Новый император между тем являл России свой "норов". Молодой, 29-летний, огромного роста, с большими навыкате глазами, он в первый же день своего царствования, 14 декабря, показал, что обладает хладнокровием, решительностью, способен иногда на личную храбрость, не остановится ни перед чем в достижении цели. Он, как и Наполеон в свое время, отдал приказ артиллерии стрелять картечью по восставшим и по безоружной толпе. Угрызения совести на этот счет его никогда не мучили.
Воспитанный, как и его брат, "под барабаном", Николай любимым своим занятием почитал военную муштру. О его грубом солдафонстве и жестокости было широко известно еще до его воцарения.
Скандальную известность получил, например, инцидент в Измайловском полку, которым Николай командовал. Своей грубостью и прямыми оскорблениями он так возмутил офицеров, что они решили поочередно подать в отставку. Николай вынужден был "слегка извиниться". Рассказывают, что он заявлял офицерам:
– Господа, займитесь службою, а не философией: я философов терпеть не могу, я всех философов в чахотку вгоню.
Полковник Николай Романов говорил совсем как полковник Скалозуб у Грибоедова:
Я князь-Григорию и вам
Фельдфебеля в Волтеры дам,
Он в три шеренги вас построит,
А пикнете, так мигом успокоит.
Николай вогнал-таки "всех философов в чахотку": лучшие представители мыслящей дворянской интеллигенции умерли медленной смертью на каторге и в ссылке.
Но как вогнал! С каким лицемерием, с каким актерством!
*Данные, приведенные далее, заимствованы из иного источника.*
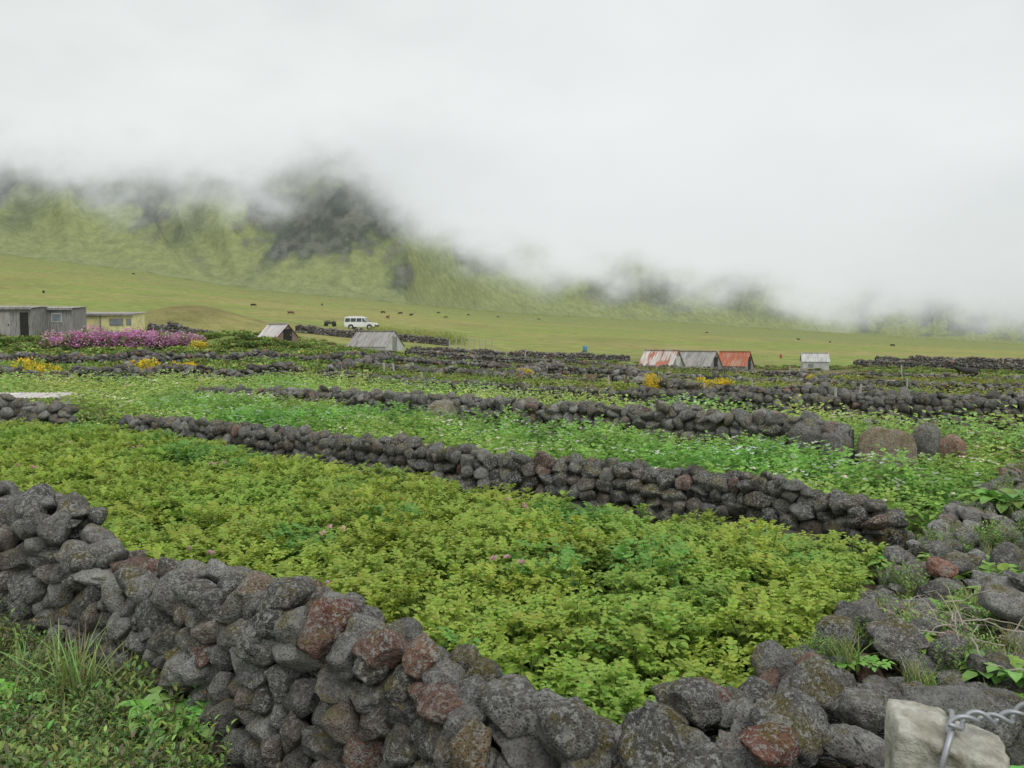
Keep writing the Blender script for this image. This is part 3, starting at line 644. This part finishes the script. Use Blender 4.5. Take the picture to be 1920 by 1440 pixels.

Он сам допрашивал арестованных декабристов, обнаружив недюжинные способности палача-иезуита. На одних он действовал криком, грубой бранью, угрозами, других – вкрадчиво увещевал, ибо ведь "у вас дети, жена", третьим обещал прощение, если они исповедуются во всех "грехах". С четвертыми был по-приятельски ласков, чуть ли не обнимал, приговаривая:
– Что же это вы, батюшка, с Россией наделали?
Прикладывал платок к глазам, давая понять, что он сам всеми помыслами с декабристами, сам мечтал освободить крестьян, дать конституцию, да вот теперь – вы, бунтовщики, Россию-матушку на полвека назад отбросили. Пеняйте на себя!